Je vais encore pester sur le besoin d'identification immédiate de ce que le monde cinématographique peut proposer aujourd'hui. Car on vous parlera à l'évidence du fait que Ninja Turtles : Teenage Years, c'est comme Spider-Man : New Generation, ou Across the Spider-Verse. Tout cela pour vous dire que Ouuaahh ! C'est trop atypique et que c'est nécessairement génial.
Sauf qu'avec une telle image en tête, le spectateur sera immanquablement déçu. Car il ne retrouvera pas le déchainement pop art de Sony ou la restitution à l'image de l'incroyable énergie cinétique décuplée de Miles Morales. Et cela ferait presque penser que le dernier-né applique de manière opportuniste la dernière approche à la mode dans le monde de l'animation.
Oui, en effet, Teenage Years offre bel et bien, au niveau graphique, quelque chose qui peut être qualifié de « autre ». Mais cela sera à l'évidence moins chatoyant, moins immédiatement exubérant ou dynamique. Sans pour autant être dénué d'intérêt et d'un certain charme, bien au contraire. Car le cel shading un peu brut au premier abord est rehaussé de l'habillement des gribouillis d'enfants et d'un certain sens du street art, tout en revêtant, en plus d'une occasion, l'impression de volume tangible caractéristique d'une animation en stop motion.
Nos Tortues Ninja new look adoptent donc bel et bien une identité singulière, ici une quasi poésie du béton, qu'il est au minimum dommage d'anonymiser, voire d'invisibiliser, en la comparant de manière immédiate et stérile à celle d'un mégahit.
Le film s'empare de la mythologie des tortues pour mieux la ramener vers l'âge parfois un peu bête de l'adolescence. Mais surtout à la réinterpréter, comme un rappeur qui livrerait le remix d'une chanson familière.
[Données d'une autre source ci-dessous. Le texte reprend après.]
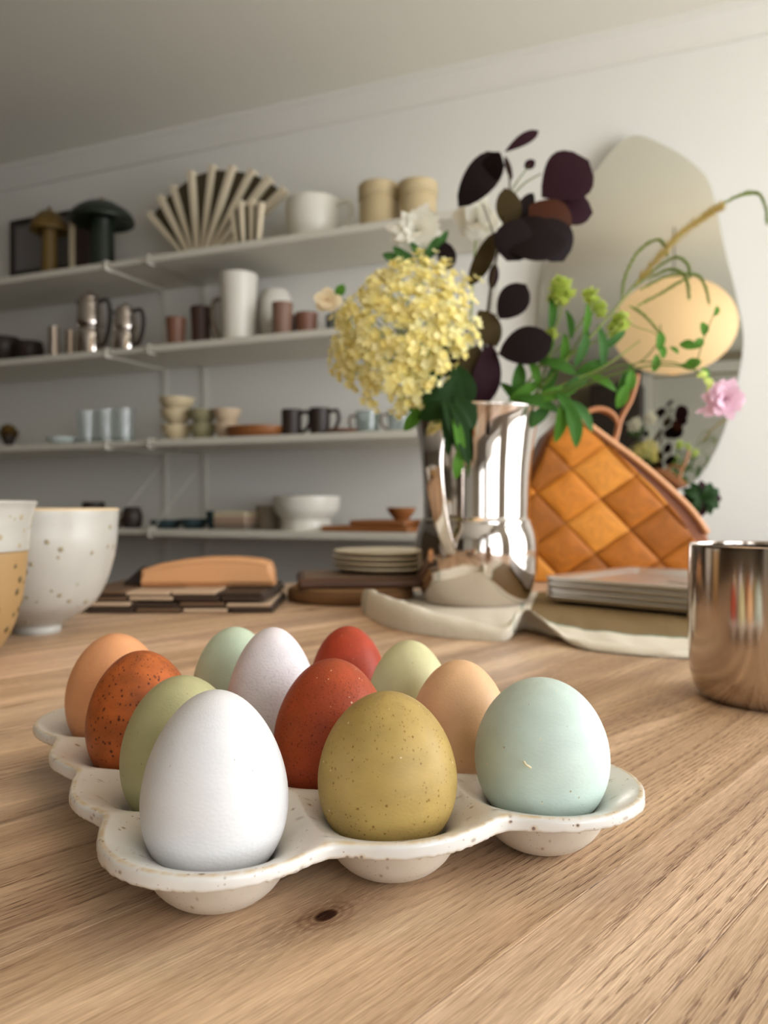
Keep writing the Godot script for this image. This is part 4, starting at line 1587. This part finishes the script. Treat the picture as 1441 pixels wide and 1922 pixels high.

Quitte à, sans doute, susciter des débats qui ne manqueront pas de fleurir sur les réseaux asociaux quant à, au pif, la nouvelle représentation d'April O'Neil, ou encore le rôle de Splinter, qui passe de la fonction de senseï quasi mystique à celle de papa-poule qui ne perd cependant jamais sa maîtrise de l'art du combat.
Une occasion pour Seth Rogen de régler sa focale sur un parallèle intéressant entre Splinter et l'antagoniste de cette aventure quant à la conception de la famille et la place réservée aux freaks dans un monde jugé normal, où les humains sont jugés et représentés à l'image comme des ennemis. La dynamique entre les principaux personnages sonne quant à elle juste, tandis que les bad guys mis en scène donnent dans une variété rafraîchissante.
Teenage Years reprend enfin, en forme de clins d'oeil, quelques motifs de films de super-héros plus évidents comme X-Men, ou encore de la saga Spider-Man, avec son Jonah Jameson au féminin ou encore les habitants de la ville, comme une véritable entité, qui prennent fait et cause pour leurs sauveurs dans une dernière ligne droite tout aussi généreuse que spectaculaire.
Et si l'on pourra peut être regretter que le scénario soit des plus classiques, où que le thème de la famille pourra un petit peu déborder dans son traitement final, cela n'empêche cependant pas Teenage Years de se montrer attachant et amoureux de son matériau de base, qu'il donnera envie de (re)découvrir.
Tout pour plaire, divertir et jouer sans cynisme avec une forme de nostalgie.
Behind_the_Mask, alias le rat-molli.